I really enjoyed Jon Patrick Pullen's article in Time Magazine, "Forget the iPhone X, Apple's Best Product Is Something You Can't Buy".

Pullen favors Apple's privacy policy and practices above those of competitors like Google and Amazon, based in part on the companies' business models. I like Pullen's approach here: if user data is a revenue stream, it follows that users' privacy cannot be a primary concern for that company:

Google, by contrast, not only sells phones and other devices, but also makes money off the ads (and the user data) that appear on those handsets, laptops and tablets. Amazon's gadget-oriented business model wants to sell you things... that will help sell you more things.... Facebook's users... are themselves the products unwittingly feeding the social network's revenue model.

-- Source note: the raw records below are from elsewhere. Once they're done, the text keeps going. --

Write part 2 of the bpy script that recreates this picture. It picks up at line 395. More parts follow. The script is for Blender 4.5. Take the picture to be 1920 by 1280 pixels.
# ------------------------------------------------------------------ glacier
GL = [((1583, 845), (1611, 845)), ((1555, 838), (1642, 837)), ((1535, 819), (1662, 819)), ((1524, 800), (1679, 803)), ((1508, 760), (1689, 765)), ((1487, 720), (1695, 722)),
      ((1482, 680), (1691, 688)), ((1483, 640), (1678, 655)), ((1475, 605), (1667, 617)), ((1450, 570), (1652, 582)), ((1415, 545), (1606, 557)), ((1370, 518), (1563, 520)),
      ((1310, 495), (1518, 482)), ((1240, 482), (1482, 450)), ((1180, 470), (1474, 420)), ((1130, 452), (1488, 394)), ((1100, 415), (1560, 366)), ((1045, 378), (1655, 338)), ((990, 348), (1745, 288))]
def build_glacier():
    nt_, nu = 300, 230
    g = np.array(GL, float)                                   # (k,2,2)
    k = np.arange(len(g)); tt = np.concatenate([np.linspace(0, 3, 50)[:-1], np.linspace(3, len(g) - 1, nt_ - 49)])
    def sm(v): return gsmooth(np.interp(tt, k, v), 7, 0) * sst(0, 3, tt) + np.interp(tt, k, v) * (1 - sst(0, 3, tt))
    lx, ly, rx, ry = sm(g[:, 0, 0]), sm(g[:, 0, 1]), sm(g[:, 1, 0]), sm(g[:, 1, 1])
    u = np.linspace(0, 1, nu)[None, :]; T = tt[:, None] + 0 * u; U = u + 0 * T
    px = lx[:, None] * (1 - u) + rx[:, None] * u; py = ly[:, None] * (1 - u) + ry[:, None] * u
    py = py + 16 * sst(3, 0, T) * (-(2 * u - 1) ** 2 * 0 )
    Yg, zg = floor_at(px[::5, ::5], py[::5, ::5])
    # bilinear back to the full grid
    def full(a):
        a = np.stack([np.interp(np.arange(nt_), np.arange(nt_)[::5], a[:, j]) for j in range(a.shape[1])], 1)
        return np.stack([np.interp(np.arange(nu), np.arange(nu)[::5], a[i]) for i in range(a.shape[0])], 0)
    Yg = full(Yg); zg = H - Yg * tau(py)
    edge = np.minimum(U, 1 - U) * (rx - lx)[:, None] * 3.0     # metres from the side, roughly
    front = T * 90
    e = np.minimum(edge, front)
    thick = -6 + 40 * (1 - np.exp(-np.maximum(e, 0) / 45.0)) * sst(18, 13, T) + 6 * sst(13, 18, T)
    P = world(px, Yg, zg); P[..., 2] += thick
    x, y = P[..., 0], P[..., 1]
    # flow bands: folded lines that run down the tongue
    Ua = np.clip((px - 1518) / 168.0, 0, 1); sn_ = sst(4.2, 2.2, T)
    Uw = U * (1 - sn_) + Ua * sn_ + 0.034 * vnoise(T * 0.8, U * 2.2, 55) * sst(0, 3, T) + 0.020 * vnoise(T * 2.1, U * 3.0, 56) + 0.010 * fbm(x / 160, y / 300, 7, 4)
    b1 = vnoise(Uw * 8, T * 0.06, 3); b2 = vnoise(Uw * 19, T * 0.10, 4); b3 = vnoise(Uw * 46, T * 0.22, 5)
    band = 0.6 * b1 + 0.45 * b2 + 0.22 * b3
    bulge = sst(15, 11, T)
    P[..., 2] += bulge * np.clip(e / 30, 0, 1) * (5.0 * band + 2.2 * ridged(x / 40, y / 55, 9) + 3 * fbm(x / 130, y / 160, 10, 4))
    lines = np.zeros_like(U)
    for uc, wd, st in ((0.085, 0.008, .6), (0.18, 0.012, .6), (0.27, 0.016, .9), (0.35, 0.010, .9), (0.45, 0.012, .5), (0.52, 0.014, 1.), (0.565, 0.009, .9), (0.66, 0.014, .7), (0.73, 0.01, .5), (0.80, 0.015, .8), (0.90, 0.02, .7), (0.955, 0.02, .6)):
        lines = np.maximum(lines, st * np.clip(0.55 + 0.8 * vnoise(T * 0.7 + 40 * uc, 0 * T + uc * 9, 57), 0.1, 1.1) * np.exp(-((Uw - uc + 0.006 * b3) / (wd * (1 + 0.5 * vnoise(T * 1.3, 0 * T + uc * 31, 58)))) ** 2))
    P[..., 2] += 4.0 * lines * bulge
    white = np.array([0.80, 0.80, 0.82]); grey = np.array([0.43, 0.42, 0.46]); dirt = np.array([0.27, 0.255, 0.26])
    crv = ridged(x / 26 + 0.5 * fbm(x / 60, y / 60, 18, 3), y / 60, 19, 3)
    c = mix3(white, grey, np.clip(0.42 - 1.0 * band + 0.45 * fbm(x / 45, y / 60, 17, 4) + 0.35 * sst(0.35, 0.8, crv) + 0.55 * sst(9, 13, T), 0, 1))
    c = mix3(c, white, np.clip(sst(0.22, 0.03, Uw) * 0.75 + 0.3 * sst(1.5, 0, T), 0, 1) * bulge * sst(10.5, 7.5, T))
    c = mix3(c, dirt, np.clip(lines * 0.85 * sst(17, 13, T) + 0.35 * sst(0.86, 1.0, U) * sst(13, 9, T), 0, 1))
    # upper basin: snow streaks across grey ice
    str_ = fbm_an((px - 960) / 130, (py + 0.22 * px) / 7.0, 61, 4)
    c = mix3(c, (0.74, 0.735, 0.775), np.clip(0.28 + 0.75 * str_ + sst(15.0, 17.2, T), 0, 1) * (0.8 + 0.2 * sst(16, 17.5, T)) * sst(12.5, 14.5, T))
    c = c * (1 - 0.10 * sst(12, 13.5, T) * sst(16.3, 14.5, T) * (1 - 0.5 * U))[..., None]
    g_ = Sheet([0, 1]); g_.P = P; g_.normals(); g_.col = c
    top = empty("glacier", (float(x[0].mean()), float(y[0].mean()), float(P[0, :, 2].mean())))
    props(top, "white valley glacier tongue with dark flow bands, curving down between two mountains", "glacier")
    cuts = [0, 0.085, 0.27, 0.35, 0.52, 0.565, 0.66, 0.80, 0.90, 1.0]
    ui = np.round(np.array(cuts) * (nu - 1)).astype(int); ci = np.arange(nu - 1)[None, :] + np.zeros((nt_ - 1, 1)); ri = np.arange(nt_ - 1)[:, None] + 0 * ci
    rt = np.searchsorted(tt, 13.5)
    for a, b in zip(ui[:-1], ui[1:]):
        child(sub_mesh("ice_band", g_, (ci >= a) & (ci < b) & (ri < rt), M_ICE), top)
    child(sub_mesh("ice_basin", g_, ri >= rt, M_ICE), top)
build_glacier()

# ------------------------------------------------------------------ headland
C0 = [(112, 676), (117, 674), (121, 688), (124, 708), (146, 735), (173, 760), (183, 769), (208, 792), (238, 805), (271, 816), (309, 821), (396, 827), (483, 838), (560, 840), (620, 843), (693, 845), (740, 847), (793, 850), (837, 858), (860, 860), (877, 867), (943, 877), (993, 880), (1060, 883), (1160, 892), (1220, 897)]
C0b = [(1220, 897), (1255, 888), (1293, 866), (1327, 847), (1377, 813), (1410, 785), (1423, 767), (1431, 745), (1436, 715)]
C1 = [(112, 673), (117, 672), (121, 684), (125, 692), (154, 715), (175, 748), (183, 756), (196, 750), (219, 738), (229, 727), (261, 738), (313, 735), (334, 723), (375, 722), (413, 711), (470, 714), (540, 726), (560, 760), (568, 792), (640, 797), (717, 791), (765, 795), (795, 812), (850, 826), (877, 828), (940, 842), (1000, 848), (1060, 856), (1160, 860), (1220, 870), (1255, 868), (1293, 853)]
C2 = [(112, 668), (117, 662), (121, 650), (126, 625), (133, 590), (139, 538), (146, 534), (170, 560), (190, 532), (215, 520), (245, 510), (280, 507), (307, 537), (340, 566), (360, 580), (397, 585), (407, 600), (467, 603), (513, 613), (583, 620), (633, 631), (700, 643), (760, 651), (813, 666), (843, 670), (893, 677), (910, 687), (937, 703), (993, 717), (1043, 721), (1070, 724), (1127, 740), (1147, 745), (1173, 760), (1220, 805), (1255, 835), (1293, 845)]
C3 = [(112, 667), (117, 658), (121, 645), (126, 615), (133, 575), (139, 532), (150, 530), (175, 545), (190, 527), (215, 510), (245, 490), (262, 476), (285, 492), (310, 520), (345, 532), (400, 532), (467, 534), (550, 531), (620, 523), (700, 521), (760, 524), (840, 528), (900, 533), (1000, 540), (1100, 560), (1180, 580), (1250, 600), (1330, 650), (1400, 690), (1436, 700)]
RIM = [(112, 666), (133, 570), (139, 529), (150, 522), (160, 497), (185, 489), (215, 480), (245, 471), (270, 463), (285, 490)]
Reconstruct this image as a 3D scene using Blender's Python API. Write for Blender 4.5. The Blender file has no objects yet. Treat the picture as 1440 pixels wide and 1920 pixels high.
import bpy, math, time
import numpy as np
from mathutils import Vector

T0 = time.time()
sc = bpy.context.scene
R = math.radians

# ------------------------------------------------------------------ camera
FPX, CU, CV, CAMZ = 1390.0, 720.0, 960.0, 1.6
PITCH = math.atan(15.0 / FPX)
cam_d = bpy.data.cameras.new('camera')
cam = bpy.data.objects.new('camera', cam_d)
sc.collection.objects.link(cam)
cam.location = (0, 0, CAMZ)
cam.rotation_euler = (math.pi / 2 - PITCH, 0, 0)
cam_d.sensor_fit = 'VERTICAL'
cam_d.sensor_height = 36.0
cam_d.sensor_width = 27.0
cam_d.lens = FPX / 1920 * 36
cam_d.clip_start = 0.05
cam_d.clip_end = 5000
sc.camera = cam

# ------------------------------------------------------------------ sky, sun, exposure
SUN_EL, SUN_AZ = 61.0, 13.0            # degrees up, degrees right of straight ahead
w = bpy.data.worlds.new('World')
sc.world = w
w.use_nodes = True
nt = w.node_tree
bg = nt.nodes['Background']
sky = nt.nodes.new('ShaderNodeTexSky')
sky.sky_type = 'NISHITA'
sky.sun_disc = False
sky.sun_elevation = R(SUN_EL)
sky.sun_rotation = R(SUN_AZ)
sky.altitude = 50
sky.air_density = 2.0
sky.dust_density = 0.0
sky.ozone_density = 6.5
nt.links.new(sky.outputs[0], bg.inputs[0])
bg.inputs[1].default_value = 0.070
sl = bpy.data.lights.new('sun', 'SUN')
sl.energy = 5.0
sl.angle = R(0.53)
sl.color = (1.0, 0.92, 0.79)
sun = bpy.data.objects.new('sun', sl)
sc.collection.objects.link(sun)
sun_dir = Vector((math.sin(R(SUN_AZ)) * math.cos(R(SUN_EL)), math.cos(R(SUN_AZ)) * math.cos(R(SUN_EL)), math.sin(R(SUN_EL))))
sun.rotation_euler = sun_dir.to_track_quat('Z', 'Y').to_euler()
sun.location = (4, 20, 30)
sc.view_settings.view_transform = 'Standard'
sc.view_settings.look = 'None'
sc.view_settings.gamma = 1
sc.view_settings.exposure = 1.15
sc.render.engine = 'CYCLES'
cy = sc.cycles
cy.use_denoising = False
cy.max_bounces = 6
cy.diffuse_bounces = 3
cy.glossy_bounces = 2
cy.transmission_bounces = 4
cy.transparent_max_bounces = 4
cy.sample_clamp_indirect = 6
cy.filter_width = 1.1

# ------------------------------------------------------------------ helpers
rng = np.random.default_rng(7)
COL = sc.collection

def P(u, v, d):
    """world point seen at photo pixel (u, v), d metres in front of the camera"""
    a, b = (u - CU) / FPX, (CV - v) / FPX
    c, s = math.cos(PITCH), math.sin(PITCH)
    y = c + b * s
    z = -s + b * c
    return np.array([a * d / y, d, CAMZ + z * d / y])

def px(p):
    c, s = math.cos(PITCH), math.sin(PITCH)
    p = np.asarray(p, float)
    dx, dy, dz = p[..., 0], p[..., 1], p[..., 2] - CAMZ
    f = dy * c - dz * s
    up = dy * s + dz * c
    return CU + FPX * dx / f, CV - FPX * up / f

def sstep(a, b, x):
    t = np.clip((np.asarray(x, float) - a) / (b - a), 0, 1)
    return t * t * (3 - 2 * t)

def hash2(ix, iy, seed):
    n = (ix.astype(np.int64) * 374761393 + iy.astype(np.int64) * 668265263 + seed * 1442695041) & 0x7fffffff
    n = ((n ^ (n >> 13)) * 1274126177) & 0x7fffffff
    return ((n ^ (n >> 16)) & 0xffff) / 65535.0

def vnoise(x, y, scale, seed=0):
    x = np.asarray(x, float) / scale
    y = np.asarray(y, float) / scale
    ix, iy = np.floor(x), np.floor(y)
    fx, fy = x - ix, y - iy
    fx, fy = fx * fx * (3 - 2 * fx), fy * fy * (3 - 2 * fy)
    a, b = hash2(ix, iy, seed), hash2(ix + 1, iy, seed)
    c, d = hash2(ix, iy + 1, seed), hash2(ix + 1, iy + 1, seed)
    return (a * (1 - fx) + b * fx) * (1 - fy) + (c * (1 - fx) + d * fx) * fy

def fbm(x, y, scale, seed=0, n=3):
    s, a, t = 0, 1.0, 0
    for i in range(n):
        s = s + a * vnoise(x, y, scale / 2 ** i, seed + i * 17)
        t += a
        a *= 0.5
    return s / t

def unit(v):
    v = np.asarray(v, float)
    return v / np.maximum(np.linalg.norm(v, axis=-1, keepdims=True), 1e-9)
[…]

I take issue with one point Pullen made, which was to partially blame Apple for the successes of a 2014 phishing campaign that led to the leaks of celebrities' embarrassing personal photos. It's wrong to hold Apple responsible for that. Google or Apple or Slappy's Online Fish Market could encrypt and secure absolutely everything related to users' data, but if the user surrenders their means of accessing it — maybe the ONLY way to access the data in decrypted form (passwords, physical keys, fingerprints, or whatever) — that's not the company's fault. That's like blaming Ford for the theft of your car because you gave a stranger your keys.

The article is worth the few minutes to read, because it encourages one to think about the companies behind the data storage. The author notes the privacy policy and protections add to the value proposition of Apple's products — even the $1,000 iPhone X — and subtly reminds us there's always a catch.